Wednesday, December 3, 2008

Hundreds protest Focus on the Family's James Dobson's inclusion in the Museum of Broadcast Communications


Press Pass Q's Michael K. Lavers writes:

An ad campaign that appeared in LGBT publications in Chicago helped draw an estimated 500 people to protest against the Museum of Broadcast Communications’ decision to honor Focus on the Family founder James Dobson.

The Chicago Free Press, Windy City Times, and Gay Chicago published ads that condemned the MBC’s decision to honor Dobson at a Nov. 8 banquet. Signatories included Equality Illinois, the Gay Liberation Network [GLN], former Human Rights Campaign spokesperson Wayne Besen, and local Parents, Friends, and Families of Lesbians and Gays chapters.
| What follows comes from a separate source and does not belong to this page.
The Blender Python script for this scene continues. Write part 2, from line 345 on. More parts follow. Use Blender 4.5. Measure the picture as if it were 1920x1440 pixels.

The campaign cost around $2,500. GLN spokesperson Andy Thayer said the ads were designed to organize LGBT Chicagoans against Dobson and the MBC’s decision to honor him. “We thought it was important to mobilize our community,” he said.

Besen, who is the founder and executive director of Truth Wins Out, co-organized the protest alongside GLN. He and other activists have repeatedly blasted Dobson for his distortions of research to support his opposition to homosexuality, marriage for same-sex couples, and other issues.

GLN member Bob Schwartz criticized the MBC’s decision. “It is unconscionable that any public institution would honor someone who has devoted his life to denying a whole section of the community legal equality, and promotes slander against that community,” he said. “Someone who does that is a hater, pure and simple, no matter how much they try to excuse their pro-discrimination rhetoric with so-called ‘Christian’ rationalizations.”

Thayer described the campaign as a success, and the museum’s reputation has suffered significantly. “The MBC’s reputation in the city has been tarnished … among media professionals,” Thayer said. “The stock of the MBC has been much diminished.”